The Panel imposed a 10-year ban for Bruyneel and eight-year bans for Celaya and Martí. The panel found that Bruyneel trafficked performance-enhancing drugs and “was engaged in the allocation of team-related resources … causing a variety of prohibited doping substances and methods to be used expressly for the purpose of gaining an unfair advantage for the teams and cyclists he managed in cycling events.” Bruyneel also “profited considerably from the successes of the teams and riders he managed during the relevant period,” according to a release from USADA. The full report from the AAA was released Tuesday.

Bruyneel responded on his personal website, taking aim at USADA’s jurisdiction over him but also admitting there were “elements” of his career he wished were different.

“I do not dispute that there are certain elements of my career that I wish had been different. Nor do I dispute that doping was a fact of life in the peloton for a considerable period of time. However, a very small minority of us has been used as scapegoats for an entire generation,” he wrote. “There is clearly something wrong with a system that allows only six individuals to be punished as retribution for the sins of an era.”

All told, USADA has now had a hand in stern punishments of six men from the USPS cycling dynasty and its later iterations, though several others received six-month bans. Armstrong was banned for life after his decision to not contest charges against him in 2012, while Italian Dr. Michele Ferrari and Spaniard Dr. Luis Garcia del Moral each received lifetime suspensions in addition to the news today on Bruyneel and the others.

According to the report, Bruyneel encouraged athletes to enhance their performance through the use of EPO, blood transfusions, testosterone, and cortisone. Bruyneel, Armstrong’s longtime director on multiple teams (U.S. Postal, Discovery Channel, Astana, and RadioShack), attacked the USADA as self-serving.

“Did the US Postal team really operate ‘the most sophisticated, professional and successful doping program that sport has ever seen?’ This headline-grabber has helped create a staggering industry of books and movies, but reveals only USADA’s talent for self-aggrandizement,” he wrote. “The reality is very different. In due course, I will take the time to give a full account of events within my knowledge. In the meantime I would ask you to treat USADA’s partial and self-serving narrative of events with considerable circumspection.”

Bruyneel contests that the American anti-doping body has no authority over him, though it’s become somewhat common for national anti-doping agencies to suspend athletes outside its borders.

“I am a Belgian national and I reside in the United Kingdom. I have never been a member of USA Cycling, nor any other national governing body of sport based in the United States. I have never signed any document or agreement granting USADA or the AAA any authority over my livelihood or me,” he wrote. “None of the anti-doping rule violations alleged by USADA are said to have occurred on US soil. It simply cannot be correct or acceptable that USADA — a US organization — is freely able to determine the livelihood of any individual that it chooses to prosecute, without boundary and without oversight.”

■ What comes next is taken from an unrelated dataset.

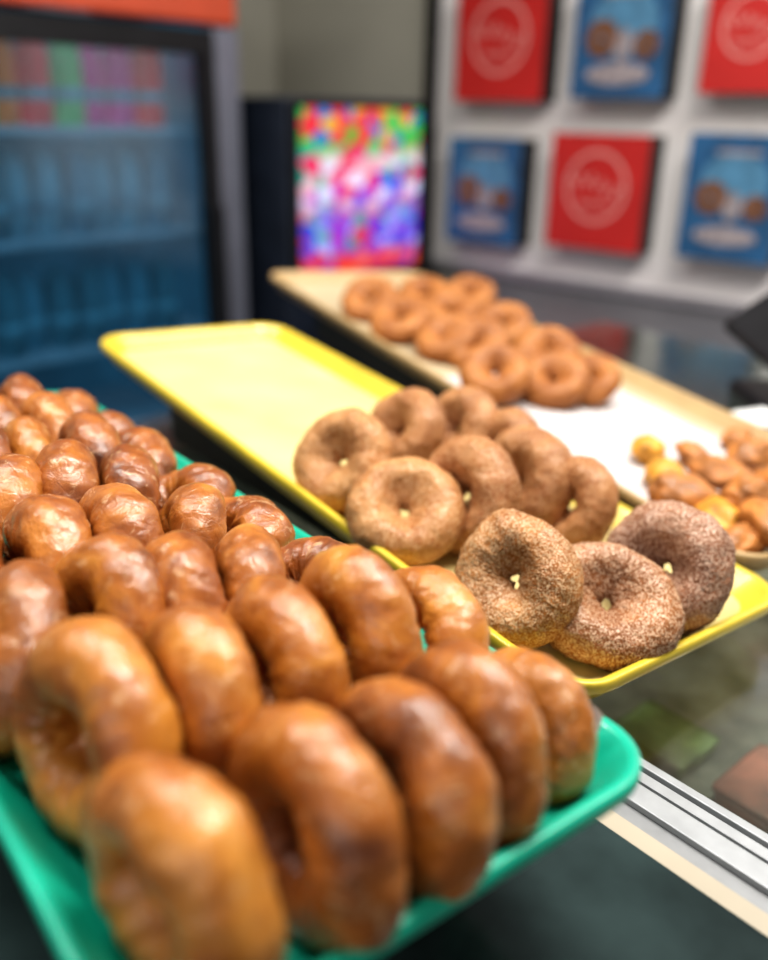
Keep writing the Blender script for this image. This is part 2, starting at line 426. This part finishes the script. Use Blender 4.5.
# wax paper peeking out at the right of the front row
bm = bmesh.new(); sec = [(.03, -.0205), (.085, -.0205), (.097, -.0195), (.104, -.013), (.110, -.004), (.1125, .004), (.1135, .011)]
n = 14; g = []
for i in range(n+1):
    v = -.350+.07*i/n
    g.append([bm.verts.new((u+(.0012*math.sin(i*1.7+j) if j > 3 else 0), v, z+(.0014*math.sin(i*2.3+u*90) if z > -.02 else 0))) for j, (u, z) in enumerate(sec)])
for i in range(n):
    for j in range(len(sec)-1): bm.faces.new((g[i][j], g[i+1][j], g[i+1][j+1], g[i][j+1]))
o = done('wax_paper', bm, M_paper, smooth=True); o.matrix_world = MG
tag(o, 'crinkled white wax paper curling up along the right rim of the green tray', 'paper')

# cinnamon sugar donuts in the yellow tray: pixel centre, height over the tray floor, facing, mesh, size, label
YD = [
 (516, 581, .042, (-.84, -.18, .52), sug(31, M_sugarA, True), 1.03, 'golden cinnamon sugar donut leaning upright, leftmost of the front three in the yellow tray'),
 (605, 605, .032, (-.38, -.34, .86), sug(32, M_sugarB, True), 1.11, 'brown sugared donut lying tilted at the very front of the yellow tray'),
 (667, 568, .040, (-.92, -.06, .40), sug(33, M_sugarC, True), 1.10, 'dark sugared donut propped by the right rim of the yellow tray'),
 (405, 512, .034, (-.40, -.38, .82), sug(34, M_sugarD), 1.05, 'light sugared donut lying tilted with a round open hole, front of the back cluster'),
 (343, 462, .040, (-.84, -.10, .52), sug(35, M_sugarD), 1.05, 'sugared donut at the left end of the back cluster in the yellow tray'),
 (403, 434, .038, (-.82, .15, .50), sug(36, M_sugarE), 1.02, 'sugared donut at the back of the cluster, behind the leftmost one'),
 (459, 430, .038, (-.82, .15, .45), sug(37, M_sugarE), 1.0, 'farthest sugared donut of the back cluster in the yellow tray'),
 (467, 497, .042, (-.95, .05, .30), sug(38, M_sugarE), 1.12, 'sugared donut standing on edge right behind the light tilted one'),
 (524, 482, .039, (-.92, .05, .35), sug(39, M_sugarE), 1.08, 'sugared donut standing on edge, third from the right of the back cluster'),
 (572, 505, .036, (-.92, .15, .30), sug(40, M_sugarE), .96, 'small sugared donut at the right end of the back cluster by the rim'),
 (500, 452, .036, (-.85, .1, .5), sug(41, M_sugarE), .98, 'sugared donut half hidden at the rear right of the back cluster'),
]
for px, py, h, nrm, me, s, lab in YD:
    p = local_at(MY, px, py, FLOOR+h)
    o = put('sugar_donut', me, MY, p, nrm, s, rnd.uniform(0, 6.28))
    tag(o, lab, 'donut', 'cinnamon sugar donuts in the yellow tray')
focus = (MY @ local_at(MY, 560, 610, FLOOR+.06))

# cinnamon donuts on the tan tray
TN = [with_mat(donut_mesh('cinnamon_donut', .0272, .0168, .98, 60+i, 64, 32, .09, 0, .3, 0, .006), M_tan_donut) for i in range(4)]
TD = [(370, 300, 'at the far left end'), (400, 320, 'second along the left edge from far end'), (424, 296, 'in the middle of the far group'),
      (468, 296, 'farthest right in the back row'), (447, 338, 'with a dark oval hole, middle of left edge'), (503, 326, 'behind the front pair near the right side'),
      (495, 373, 'facing forward with a clear hole, nearest the yellow tray'), (547, 353, 'propped upright in the front pair, hole facing forward'),
      (553, 380, 'low behind the upright one at the near end'), (590, 380, 'last at the near right end beside the paper'),
      (450, 312, 'in the second row from the far end, right side'), (475, 345, 'half hidden in the middle of the group')]
for i, (px, py, lab) in enumerate(TD):
    up = (-.36, -.34, .86) if i in (6, 7) else (-.4+rnd.uniform(-.25, .1), -.25+rnd.uniform(-.15, .15), .80)
    h = .034 if i in (6, 7) else .027
    o = put('cinnamon_donut', TN[i % 4], MT, local_at(MT, px, py, FLOOR+h), up, 1.0 if i != 9 else .86, rnd.uniform(0, 6.28))
    tag(o, 'cinnamon donut on the tan tray, '+lab, 'donut', 'cinnamon donuts on the tan tray')

# parchment on the near half of the tan tray
bm = bmesh.new(); g = []
for i in range(25):
    g.append([bm.verts.new((-.11+.22*j/8, -.45+.46*i/24, -.0202+.0006*noise.noise(Vector((i*.6, j*.8, 3))))) for j in range(9)])
for i in range(24):
    for j in range(8): bm.faces.new((g[i][j], g[i+1][j], g[i+1][j+1], g[i][j+1]))
o = done('parchment_sheet', bm, M_paper, smooth=True); o.matrix_world = MT
tag(o, 'white parchment sheet lining the near half of the tan tray', 'paper')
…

The panel noted that, in accordance with the Code and the International Cycling Union Anti-Doping Rules, USADA had authority to bring these cases because USADA discovered the violations.

The cases of Bruyneel, Celaya, and Martí were heard by a panel of arbitrators in London last December at a four-day hearing. The three men were represented by seven lawyers collectively, and testimony was received by 17 witnesses in total, who were each subjected to cross examinations. Bruyneel and Martí both refused to testify but Dr. Celaya did, although the body found he was not a “credible” witness. Bruyneel is weighing his options at this point.

“I am currently debating what my next step should be. I could still challenge the decision of the AAA in the Court of Arbitration for Sport, although that would again require me to put my faith in arbitration,” he wrote. “I will shortly decide whether to keep up the fight or carry on and try to expose the hypocrisy of what USADA has put me and others through.”

As of now, Bruyneel’s sanction will end June 11, 2022; Celaya and Martí’s sanctions will end on June 11, 2020.